■ **Exercise description**
Retype all material exactly. Pictures stay out of the copy.
• • • • • • •
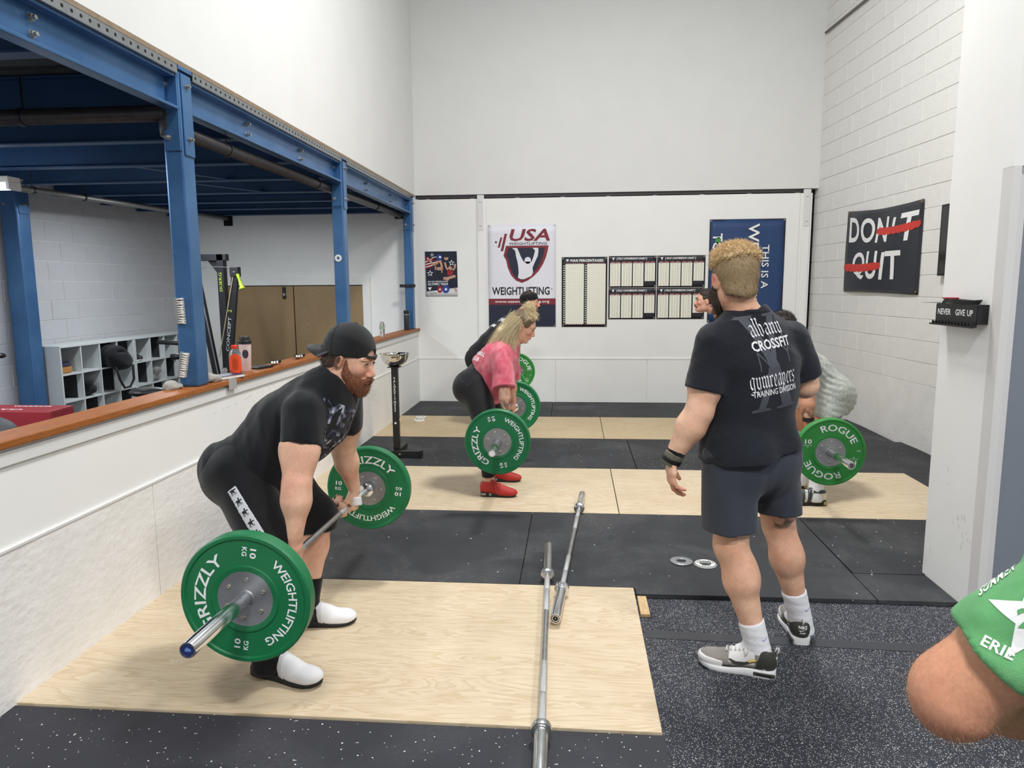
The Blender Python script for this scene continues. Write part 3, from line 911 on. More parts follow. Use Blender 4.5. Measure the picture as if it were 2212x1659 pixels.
w = MB(); wtext(w, 'WEIGHTLIFTING', (bp(1125, 0)[0]), bp(0, 636)[1], .105, y1, .775, off=.03); w.obj('banner_lettering', M_INK, ban)
w = MB(); wtext(w, '\u00ae', bp(1192, 0)[0], bp(0, 626)[1], .022, y1); w.obj('banner_lettering', M_GREYINK, ban)
w = MB(); wtext(w, 'www.usaweightlifting.org', bp(1127, 0)[0], 1.372, .034, y2, .735, off=.02); w.obj('banner_lettering', M_WHITEINK, ban)
w = MB(); v0 = P((1140, 440), (1640, 440))
wtext(w, 'USA', (v0[0][0] + v0[1][0]) / 2, v0[0][1], .155, y1, .54, off=.035, shear=.2)
for q in (((1055, 400), (1078, 400), (1045, 520), (1020, 520)), ((1105, 357), (1135, 357), (1087, 562), (1055, 562))):
    poly(w, list(reversed(P(*q))), y1)
# shield rim
outl = [(1120, 500), (1632, 500), (1622, 560), (1600, 640), (1565, 720), (1515, 800), (1450, 865), (1380, 915), (1310, 942), (1240, 915), (1180, 850), (1140, 760), (1122, 670), (1090, 618)]
inn = [(1148, 527), (1586, 527), (1578, 570), (1556, 650), (1522, 725), (1478, 795), (1425, 850), (1368, 890), (1310, 912), (1255, 890), (1205, 838), (1168, 755), (1150, 670), (1125, 615)]
for k in range(len(outl) - 1):
    poly(w, list(reversed(P(outl[k], outl[k + 1], inn[k + 1], inn[k]))), y1)
poly(w, list(reversed(P(outl[-1], outl[0], inn[0], inn[-1]))), y1)
w.obj('banner_logo', M_MAROON, ban)
w = MB(); pi = P(*inn); ctr = P((1360, 700))[0]
for k in range(len(inn)):
    poly(w, [ctr, pi[(k + 1) % len(inn)], pi[k]], y1 + .0003)
star(w, *P((1000, 455))[0], .022, y1)
v0 = P((1130, 490), (1636, 490)); wtext(w, 'WEIGHTLIFTING', (v0[0][0] + v0[1][0]) / 2, v0[0][1] - .002, .038, y1, .505, shear=.2, off=.01)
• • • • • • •
■ **Task response**
The Blender Python script for this scene continues. Write part 3, from line 911 on. More parts follow. Use Blender 4.5. Measure the picture as if it were 2212x1659 pixels.
w = MB(); wtext(w, 'WEIGHTLIFTING', (bp(1125, 0)[0]), bp(0, 636)[1], .105, y1, .775, off=.03); w.obj('banner_lettering', M_INK, ban)
w = MB(); wtext(w, '\u00ae', bp(1192, 0)[0], bp(0, 626)[1], .022, y1); w.obj('banner_lettering', M_GREYINK, ban)
w = MB(); wtext(w, 'www.usaweightlifting.org', bp(1127, 0)[0], 1.372, .034, y2, .735, off=.02); w.obj('banner_lettering', M_WHITEINK, ban)
w = MB(); v0 = P((1140, 440), (1640, 440))
wtext(w, 'USA', (v0[0][0] + v0[1][0]) / 2, v0[0][1], .155, y1, .54, off=.035, shear=.2)
for q in (((1055, 400), (1078, 400), (1045, 520), (1020, 520)), ((1105, 357), (1135, 357), (1087, 562), (1055, 562))):
    poly(w, list(reversed(P(*q))), y1)
# shield rim
outl = [(1120, 500), (1632, 500), (1622, 560), (1600, 640), (1565, 720), (1515, 800), (1450, 865), (1380, 915), (1310, 942), (1240, 915), (1180, 850), (1140, 760), (1122, 670), (1090, 618)]
inn = [(1148, 527), (1586, 527), (1578, 570), (1556, 650), (1522, 725), (1478, 795), (1425, 850), (1368, 890), (1310, 912), (1255, 890), (1205, 838), (1168, 755), (1150, 670), (1125, 615)]
for k in range(len(outl) - 1):
    poly(w, list(reversed(P(outl[k], outl[k + 1], inn[k + 1], inn[k]))), y1)
poly(w, list(reversed(P(outl[-1], outl[0], inn[0], inn[-1]))), y1)
w.obj('banner_logo', M_MAROON, ban)
w = MB(); pi = P(*inn); ctr = P((1360, 700))[0]
for k in range(len(inn)):
    poly(w, [ctr, pi[(k + 1) % len(inn)], pi[k]], y1 + .0003)
star(w, *P((1000, 455))[0], .022, y1)
v0 = P((1130, 490), (1636, 490)); wtext(w, 'WEIGHTLIFTING', (v0[0][0] + v0[1][0]) / 2, v0[0][1] - .002, .038, y1, .505, shear=.2, off=.01)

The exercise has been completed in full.